Carbon offsets from a permanent forest sink project – keep it real

Project Rameka sequester and ride
Project Rameka sequester and ride

In which I guest-post as myself and describe a carbon forest sink project I am involved in and our debate about whether we should provide carbon offsets to anyone as part of the project. I originally wrote this for the Greens Frogblog

Simon Johnson is a conservationist, tramper, accountant, former DOC worker and resource management consultant. Simon also blogs periodically at Hot-Topic.co.nz. In this guest post he writes about carbon offsetting from the point of view of a carbon forest.

I am one of the trustees of a small 47-hectare carbon forest sink and native re-vegetation project and mountain bike park; “Project Rameka” in the east Takaka hills in Golden Bay.

It’s really a response to climate change made by two of my old friends, Bronwen Wall and Jonathan Kennett, who bought the land in 2008. Bronwen and Jonathan decided to apply their experience organising native planting projects in Wellington to climate change after reading the 2007 fourth report of the International Panel on Climate Change (IPCC).

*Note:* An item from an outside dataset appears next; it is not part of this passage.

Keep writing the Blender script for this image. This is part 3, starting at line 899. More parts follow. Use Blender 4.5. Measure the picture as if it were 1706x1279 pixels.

It’s been embraced enthusiastically by the Golden Bay community who do the planting, pest control and track work through Project Rameka Inc.

The land is owned by a trust and I am one of the trustees. I did the early accounting for the trust and prepared the application to get the land into the Permanent Forest Sinks Iniative (PFSI).

In return for a 50-year covenant restricting the land use to forest, we receive about 800 carbon credits (specifically assigned amount units) per year for Project Rameka. These units started life as part of New Zealand’s 1990 baseline amount of ‘Kyoto’ units under the Kyoto Protocol.

How many units we get is based on the amount of carbon withdrawn from the atmosphere by the trees. Thanks to the Golden Bay weather, plants grow really quickly. So we really are storing carbon. We have seen 3cm annual growth rings in the few pines we have removed.